Honor amongst thieves
From Horns of Jericho Blog, March 1, 2016
A bill being heard by the House Finance Committee seeks to formalize “vote buying” by powerful legislators. It is no surprise that the sole introducer of the bill (House Finance Chair Sylvia Luke) readily engages in the practice and uses large donations to her cash-poor colleagues to secure their loyalty.
On average, election campaigns require at least $10,000. Most incumbents can expect to use in the ballpark of $25,000 to defend their seats from challengers. Considering that the average freshman or sophomore representative has less than $10,000 on-hand as of the most recent campaign spending report, these cash-starved incumbents are vulnerable.
Luke sees the as win-win situation. Campaign cash is something that Luke has a lot of these days – more than she knows what to do with. Vulnerable and cash-poor incumbents are an excellent target to consolidate loyalty and power with the House. As previously written, Luke regularly donates the maximum allowable ($2000) to loyal soldiers in her group. This is also reciprocated by other powerful House leaders (House Speaker Joe Souki and and Majority Leader Scott Saiki).
This culture of “vote buying” creates a false majority, where representatives who vote out of line with House Leadership risk losing needed campaign contributions from their more senior and powerful colleagues. The majority is not linked by liberal or conservative values, but only by their obedience to the same controlling few. An outspoken and free-thinking incumbent risks losing $6000-$10000 for their next election campaign – almost half of what is needed to wage a successful reelection campaign.
In the House Finance Committee, Luke is looking to change the law (HB1473) and to formalize buying votes. [1] Afraid that it would raise the ire of good government watchdogs, House leaders paved the path for this bill by removing a scheduled hearing before the House Judiciary Committee. This bill is being fast-tracked to avoid scrutiny and to discourage public testimony.
As part of a leadership team that once promised transparency in government, Luke and other House Leaders consistently look for new and unusual ways to sidestep the intent of campaign spending laws. Luke widely subscribes to pork barrel spending (see Kihei High School) and assigns large and lucrative projects according to loyalty – to the exclusion of both minority members and ideologically-different members of her own party.
Additionally, Luke is always looking for new ways to make additional contributions to obedient colleagues by helping to contribute beyond the $2000 limit that campaign spending and ethics laws intend. A recent fundraiser invited her personal donors to a fundraiser where they were expected to not just donate to her, but to her obedient following [2]:
None of this violates the letter of the law. However, the spirit was that any particular individual is able to contribute to a candidate up to a maximum.
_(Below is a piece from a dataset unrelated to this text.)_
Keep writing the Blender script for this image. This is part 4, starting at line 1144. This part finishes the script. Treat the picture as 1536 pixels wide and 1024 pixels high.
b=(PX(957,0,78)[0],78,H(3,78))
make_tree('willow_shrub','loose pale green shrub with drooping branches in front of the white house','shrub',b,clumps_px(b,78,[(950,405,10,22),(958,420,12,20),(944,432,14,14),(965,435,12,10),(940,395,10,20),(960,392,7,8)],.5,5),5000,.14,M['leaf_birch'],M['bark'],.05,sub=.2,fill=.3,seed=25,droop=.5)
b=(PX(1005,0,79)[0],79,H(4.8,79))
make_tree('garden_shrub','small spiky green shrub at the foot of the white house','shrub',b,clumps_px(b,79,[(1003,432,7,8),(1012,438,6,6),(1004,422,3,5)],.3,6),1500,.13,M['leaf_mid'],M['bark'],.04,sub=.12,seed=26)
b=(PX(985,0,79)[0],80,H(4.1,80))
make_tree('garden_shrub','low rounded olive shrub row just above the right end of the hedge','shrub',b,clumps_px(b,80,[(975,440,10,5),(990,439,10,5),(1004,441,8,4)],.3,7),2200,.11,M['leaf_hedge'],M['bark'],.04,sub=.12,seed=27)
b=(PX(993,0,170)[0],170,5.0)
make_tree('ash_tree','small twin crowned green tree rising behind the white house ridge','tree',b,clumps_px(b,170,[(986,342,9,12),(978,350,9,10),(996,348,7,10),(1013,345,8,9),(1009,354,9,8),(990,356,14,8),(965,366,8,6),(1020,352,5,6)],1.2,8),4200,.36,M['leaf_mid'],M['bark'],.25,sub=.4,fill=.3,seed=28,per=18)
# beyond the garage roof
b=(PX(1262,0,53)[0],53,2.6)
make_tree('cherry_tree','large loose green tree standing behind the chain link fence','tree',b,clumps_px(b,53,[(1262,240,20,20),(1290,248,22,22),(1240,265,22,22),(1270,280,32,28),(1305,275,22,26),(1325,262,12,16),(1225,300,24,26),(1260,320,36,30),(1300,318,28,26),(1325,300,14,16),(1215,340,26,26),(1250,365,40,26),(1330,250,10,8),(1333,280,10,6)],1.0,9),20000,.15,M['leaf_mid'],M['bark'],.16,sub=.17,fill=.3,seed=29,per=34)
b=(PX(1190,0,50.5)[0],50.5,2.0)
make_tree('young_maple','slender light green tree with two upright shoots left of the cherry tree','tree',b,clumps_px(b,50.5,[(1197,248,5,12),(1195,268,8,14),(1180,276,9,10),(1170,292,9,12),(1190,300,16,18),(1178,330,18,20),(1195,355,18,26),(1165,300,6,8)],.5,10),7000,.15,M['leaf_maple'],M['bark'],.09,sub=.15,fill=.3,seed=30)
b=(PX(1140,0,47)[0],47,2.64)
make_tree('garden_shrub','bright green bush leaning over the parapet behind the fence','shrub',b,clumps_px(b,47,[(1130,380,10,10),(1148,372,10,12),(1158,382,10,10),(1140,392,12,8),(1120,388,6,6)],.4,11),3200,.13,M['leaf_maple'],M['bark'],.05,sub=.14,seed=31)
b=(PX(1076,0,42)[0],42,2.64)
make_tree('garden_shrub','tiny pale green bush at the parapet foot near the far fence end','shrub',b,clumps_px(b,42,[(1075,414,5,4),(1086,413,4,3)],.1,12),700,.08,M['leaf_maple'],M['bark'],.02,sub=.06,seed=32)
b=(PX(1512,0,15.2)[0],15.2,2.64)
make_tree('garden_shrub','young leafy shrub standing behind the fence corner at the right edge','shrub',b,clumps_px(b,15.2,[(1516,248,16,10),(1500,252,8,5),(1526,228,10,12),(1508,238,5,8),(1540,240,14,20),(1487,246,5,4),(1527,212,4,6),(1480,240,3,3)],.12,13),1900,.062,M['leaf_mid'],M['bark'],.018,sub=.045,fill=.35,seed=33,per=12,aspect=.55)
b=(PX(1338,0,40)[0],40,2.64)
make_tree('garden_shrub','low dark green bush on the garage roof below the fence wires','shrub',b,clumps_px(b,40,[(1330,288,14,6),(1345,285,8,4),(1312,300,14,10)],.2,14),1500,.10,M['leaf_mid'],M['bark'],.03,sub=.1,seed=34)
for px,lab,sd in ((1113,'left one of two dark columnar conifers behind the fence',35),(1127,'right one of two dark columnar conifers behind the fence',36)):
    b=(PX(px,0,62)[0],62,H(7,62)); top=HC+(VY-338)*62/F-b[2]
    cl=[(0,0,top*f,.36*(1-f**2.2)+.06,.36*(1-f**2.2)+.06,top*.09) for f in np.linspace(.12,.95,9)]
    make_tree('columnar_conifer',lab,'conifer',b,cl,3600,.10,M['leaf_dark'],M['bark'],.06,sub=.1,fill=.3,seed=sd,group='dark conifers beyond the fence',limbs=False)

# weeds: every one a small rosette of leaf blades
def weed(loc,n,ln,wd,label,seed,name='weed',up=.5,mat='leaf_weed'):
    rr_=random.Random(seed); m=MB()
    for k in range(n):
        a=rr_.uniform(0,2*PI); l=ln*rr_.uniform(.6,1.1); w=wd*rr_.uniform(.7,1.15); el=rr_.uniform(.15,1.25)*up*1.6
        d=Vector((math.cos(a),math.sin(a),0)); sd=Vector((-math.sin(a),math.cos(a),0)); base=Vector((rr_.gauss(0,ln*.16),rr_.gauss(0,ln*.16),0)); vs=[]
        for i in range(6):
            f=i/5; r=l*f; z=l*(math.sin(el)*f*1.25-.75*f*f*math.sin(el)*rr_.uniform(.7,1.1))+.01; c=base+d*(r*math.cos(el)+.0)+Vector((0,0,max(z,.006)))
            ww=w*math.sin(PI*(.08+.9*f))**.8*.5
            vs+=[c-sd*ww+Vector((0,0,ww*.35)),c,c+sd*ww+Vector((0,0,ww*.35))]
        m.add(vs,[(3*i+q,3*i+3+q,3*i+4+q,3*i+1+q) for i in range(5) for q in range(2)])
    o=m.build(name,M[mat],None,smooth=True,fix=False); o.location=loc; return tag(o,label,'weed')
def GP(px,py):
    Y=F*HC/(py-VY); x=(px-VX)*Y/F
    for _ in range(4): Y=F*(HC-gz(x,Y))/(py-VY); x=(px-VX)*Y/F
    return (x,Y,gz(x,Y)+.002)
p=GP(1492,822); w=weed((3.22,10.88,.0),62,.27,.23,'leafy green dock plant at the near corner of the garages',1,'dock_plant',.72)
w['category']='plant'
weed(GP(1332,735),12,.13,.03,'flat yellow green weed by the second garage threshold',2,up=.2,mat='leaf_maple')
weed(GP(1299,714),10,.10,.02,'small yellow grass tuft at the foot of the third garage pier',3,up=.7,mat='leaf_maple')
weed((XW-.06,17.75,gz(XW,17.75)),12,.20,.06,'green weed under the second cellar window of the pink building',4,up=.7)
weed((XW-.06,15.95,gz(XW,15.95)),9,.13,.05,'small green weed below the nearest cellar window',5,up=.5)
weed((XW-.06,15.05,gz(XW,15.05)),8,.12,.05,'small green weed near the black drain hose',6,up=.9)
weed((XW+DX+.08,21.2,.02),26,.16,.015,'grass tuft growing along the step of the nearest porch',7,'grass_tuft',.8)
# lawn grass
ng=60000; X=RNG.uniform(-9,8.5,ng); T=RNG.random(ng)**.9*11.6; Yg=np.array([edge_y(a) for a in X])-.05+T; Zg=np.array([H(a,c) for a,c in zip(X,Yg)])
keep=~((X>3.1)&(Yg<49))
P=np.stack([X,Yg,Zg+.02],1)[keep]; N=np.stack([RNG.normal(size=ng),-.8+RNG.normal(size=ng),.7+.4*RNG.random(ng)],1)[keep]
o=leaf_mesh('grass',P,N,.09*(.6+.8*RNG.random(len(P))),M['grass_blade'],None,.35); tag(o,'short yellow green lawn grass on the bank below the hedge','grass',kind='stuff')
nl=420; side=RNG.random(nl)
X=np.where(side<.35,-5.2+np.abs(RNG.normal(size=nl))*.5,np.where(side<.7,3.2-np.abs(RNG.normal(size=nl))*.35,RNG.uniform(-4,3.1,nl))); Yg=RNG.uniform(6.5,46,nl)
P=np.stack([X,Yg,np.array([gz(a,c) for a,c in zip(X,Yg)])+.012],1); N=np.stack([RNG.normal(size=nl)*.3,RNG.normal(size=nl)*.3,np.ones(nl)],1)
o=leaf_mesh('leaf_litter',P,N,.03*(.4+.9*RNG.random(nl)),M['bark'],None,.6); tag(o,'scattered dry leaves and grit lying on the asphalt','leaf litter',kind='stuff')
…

Anything beyond that can and is construed as an attempt to influence a candidate or elected official. Luke, and other House Leaders, clearly go above and beyond the spirit of the law, bending it every which way to wring out power from their weaker and vulnerable colleagues.
Campaign spending laws were written to avoid even the impression that corporations or other wealthy individuals are buying influence or even votes from elected officials. In the same way, wealthy and powerful elected officials are robbing people of their elected voice in government – neighbor island representatives marching to the drum of wealthy and powerful city-dwellers. Luke’s attempts to bypass the intent and spirit of these laws only fosters more distrust of her, and other powerfully corrupt elected officials. And yet it only confirms the deepest and darkest suspicions we have of her.
---30---
HB1473: Text, Status
[1] A ‘Call to Arms’ was never issued on this. When a bill is introduced solely by Luke, to be heard before a committee that she controls with an iron fist, the bill is expected to pass without regard to public testimony. No amount of arguments for good government or pieces of testimony can change the heart of someone who has no regard for transparency or public opinion.
[2] I found this in a trash can at the Capitol. I am guessing the recipient was not impressed.